Abu Muslim berkata, “Segala puji Allah
yang tidak mengeluarkan aku dari dunia sampai merasakan bahagia karena para
penipu dari penduduk Yaman kembali pada Islam.”
“Aku memuji Allah yang telah
mempertemukanku dengan salah satu umat Muhammad yang mengalami siksaan
seperti Khalil ar-Rahman, bapak kita Ibrahim,” kata Umar.
Umar memegang tangan Abu Muslim dan
membimbingya untuk menemui Abu Bakar.

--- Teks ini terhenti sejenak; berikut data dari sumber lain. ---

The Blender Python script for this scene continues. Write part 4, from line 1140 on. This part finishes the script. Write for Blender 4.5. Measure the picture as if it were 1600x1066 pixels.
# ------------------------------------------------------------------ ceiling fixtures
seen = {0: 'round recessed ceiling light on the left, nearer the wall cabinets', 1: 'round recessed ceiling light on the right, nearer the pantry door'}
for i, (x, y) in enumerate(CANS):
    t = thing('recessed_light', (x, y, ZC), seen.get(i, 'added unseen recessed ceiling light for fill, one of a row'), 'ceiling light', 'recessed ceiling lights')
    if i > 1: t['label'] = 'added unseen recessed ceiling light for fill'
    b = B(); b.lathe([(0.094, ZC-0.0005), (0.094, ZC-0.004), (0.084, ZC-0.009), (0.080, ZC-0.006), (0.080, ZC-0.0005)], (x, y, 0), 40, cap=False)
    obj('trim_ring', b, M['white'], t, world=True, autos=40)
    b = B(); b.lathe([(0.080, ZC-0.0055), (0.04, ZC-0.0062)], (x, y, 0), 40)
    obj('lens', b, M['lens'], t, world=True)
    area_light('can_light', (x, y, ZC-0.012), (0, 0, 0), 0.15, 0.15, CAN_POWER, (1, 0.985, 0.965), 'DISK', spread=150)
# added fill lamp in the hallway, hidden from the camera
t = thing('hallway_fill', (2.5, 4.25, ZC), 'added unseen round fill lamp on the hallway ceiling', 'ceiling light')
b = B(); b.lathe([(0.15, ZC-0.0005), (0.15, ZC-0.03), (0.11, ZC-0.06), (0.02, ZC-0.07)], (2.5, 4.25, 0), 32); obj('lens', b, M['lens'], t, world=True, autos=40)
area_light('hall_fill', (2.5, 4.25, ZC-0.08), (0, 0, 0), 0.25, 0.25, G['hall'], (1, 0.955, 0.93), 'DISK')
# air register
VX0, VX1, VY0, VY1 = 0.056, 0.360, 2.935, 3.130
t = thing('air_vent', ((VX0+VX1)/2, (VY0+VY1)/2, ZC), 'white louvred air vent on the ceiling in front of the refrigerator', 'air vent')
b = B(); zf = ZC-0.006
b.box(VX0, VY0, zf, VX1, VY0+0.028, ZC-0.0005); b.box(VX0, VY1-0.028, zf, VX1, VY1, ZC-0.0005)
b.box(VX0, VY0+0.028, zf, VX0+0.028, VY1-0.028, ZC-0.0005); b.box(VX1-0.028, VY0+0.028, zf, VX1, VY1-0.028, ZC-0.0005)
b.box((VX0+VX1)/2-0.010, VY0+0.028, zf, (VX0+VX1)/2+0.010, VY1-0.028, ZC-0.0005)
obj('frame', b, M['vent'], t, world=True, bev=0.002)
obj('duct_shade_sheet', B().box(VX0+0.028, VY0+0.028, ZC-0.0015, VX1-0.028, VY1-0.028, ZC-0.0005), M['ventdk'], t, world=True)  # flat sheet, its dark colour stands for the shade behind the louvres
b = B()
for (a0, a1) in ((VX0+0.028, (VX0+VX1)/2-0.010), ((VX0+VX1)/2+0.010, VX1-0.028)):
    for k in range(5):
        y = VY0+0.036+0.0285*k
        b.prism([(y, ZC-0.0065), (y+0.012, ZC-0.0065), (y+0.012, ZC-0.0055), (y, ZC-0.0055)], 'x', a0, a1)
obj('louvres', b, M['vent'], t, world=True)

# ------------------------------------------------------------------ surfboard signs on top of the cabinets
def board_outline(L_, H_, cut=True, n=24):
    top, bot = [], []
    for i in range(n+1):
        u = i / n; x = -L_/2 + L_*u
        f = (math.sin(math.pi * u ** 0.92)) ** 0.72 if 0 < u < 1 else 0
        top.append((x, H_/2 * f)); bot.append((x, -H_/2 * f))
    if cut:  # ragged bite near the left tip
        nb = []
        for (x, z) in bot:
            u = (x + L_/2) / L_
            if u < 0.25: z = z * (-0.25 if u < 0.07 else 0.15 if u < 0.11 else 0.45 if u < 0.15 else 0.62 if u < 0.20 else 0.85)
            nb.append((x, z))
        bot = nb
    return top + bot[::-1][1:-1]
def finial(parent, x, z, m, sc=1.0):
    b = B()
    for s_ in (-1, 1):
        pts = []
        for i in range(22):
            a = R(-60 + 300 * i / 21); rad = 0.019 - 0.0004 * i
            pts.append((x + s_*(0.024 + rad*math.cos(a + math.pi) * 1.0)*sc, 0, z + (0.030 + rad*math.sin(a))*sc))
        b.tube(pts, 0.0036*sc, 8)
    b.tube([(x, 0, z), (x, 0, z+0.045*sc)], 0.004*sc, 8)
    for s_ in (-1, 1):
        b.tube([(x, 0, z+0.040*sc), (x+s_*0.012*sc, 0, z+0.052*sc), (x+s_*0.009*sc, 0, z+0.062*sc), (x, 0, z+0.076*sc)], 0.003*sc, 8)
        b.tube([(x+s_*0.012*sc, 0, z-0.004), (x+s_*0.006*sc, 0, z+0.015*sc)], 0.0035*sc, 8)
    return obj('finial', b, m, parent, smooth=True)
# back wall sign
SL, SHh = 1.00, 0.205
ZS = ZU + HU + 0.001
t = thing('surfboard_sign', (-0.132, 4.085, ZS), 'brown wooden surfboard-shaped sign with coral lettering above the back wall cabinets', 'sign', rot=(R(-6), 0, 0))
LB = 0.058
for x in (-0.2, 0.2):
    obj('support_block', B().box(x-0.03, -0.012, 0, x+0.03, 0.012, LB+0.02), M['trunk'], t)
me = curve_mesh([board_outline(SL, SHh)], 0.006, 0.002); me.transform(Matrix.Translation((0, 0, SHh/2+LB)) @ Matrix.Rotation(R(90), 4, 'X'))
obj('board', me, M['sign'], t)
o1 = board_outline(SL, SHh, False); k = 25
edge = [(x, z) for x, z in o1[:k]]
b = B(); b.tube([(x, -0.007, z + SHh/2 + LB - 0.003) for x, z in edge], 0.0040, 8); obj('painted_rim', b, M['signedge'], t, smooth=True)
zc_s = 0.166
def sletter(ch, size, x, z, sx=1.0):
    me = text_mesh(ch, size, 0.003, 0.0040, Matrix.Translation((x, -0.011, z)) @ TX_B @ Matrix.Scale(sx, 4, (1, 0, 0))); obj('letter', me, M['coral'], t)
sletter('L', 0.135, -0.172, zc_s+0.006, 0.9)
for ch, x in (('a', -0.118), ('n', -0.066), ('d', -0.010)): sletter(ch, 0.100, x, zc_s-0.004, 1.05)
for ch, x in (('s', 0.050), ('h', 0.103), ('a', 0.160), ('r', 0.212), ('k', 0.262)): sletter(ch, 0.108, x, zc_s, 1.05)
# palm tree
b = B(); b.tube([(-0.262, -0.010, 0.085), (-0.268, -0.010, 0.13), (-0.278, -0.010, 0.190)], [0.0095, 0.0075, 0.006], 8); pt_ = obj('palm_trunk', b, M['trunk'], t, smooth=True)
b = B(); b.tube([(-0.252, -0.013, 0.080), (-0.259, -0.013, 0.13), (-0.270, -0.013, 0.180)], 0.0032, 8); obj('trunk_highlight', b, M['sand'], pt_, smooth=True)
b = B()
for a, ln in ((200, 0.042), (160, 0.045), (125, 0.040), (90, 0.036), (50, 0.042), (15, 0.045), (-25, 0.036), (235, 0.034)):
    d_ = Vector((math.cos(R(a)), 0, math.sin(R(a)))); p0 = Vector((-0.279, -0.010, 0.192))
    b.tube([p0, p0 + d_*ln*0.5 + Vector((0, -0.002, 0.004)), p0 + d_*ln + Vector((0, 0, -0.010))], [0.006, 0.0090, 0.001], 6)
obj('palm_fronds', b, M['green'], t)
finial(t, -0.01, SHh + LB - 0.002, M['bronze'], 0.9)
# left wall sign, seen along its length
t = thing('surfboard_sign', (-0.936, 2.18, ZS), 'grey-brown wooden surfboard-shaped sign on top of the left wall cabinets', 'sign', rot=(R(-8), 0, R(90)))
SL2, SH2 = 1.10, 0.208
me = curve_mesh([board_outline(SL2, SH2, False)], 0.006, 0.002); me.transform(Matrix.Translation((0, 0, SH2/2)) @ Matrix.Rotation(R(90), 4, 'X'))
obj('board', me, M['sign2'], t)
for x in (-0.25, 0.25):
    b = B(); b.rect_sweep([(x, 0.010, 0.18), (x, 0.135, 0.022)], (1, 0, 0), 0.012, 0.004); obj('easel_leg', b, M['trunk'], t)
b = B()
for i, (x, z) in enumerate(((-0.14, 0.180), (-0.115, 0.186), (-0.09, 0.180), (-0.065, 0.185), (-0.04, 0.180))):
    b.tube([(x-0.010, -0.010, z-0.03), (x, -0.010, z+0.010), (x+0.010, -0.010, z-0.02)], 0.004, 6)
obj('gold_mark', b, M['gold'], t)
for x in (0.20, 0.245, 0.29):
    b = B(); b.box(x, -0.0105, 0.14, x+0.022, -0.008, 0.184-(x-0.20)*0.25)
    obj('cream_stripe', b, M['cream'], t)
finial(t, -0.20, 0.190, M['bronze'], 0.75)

Setelah masuk, Abu Muslim mengucapkan
salam kepada sang khalifah dan membaiatnya.
Abu Bakar mempersilahkan Abu Muslim untuk
duduk di antara dia dengan Umar dan memintanya untuk menceritakan kejadian yang
menimpanya, akibat perbuatan al-Ansi.
Begitulah. Abu Muslim tinggal di Madinah
al-Munawwarah selama beberapa waktu. Selama di sana, ia mengisi waktu dengan
mendatangi masjid Rasulullah SAW.
Shalatnya selalu dilakukan di Raudhah
al-Muthahharah dengan kekhusyu’an yang mengagumkan. Dia banyak belajar
dari keluasan pengalaman para sahabat yang mulia, seperti Abu Ubaidah bin
al-Jarrah, Abu Dzar al-Ghifari, Ubadah bin Shamit, Mu’adz bin Jabal dan Auf bin
Malik al-Asyja’i.
Begitulah keteguhan dan kecintaan mereka
kepada baginda kita Muhammad SAW. Karena mereka mengetahui bagaimana hakikat
sebenarnya risalah yang dibawa oleh makhluk yang paling baik yaitu Muhammad
Rasulullah SAW.
Sehingga hati mereka terus istiqamah dalam
mengikuti sunnah dan membela beliau SAW walaupun dengan taruhan nyawa.
Itulah suri tauladan yang patut kita contoh, dikarenakan mereka adalah
manusia-manusia dari generasi terbaik umat ini.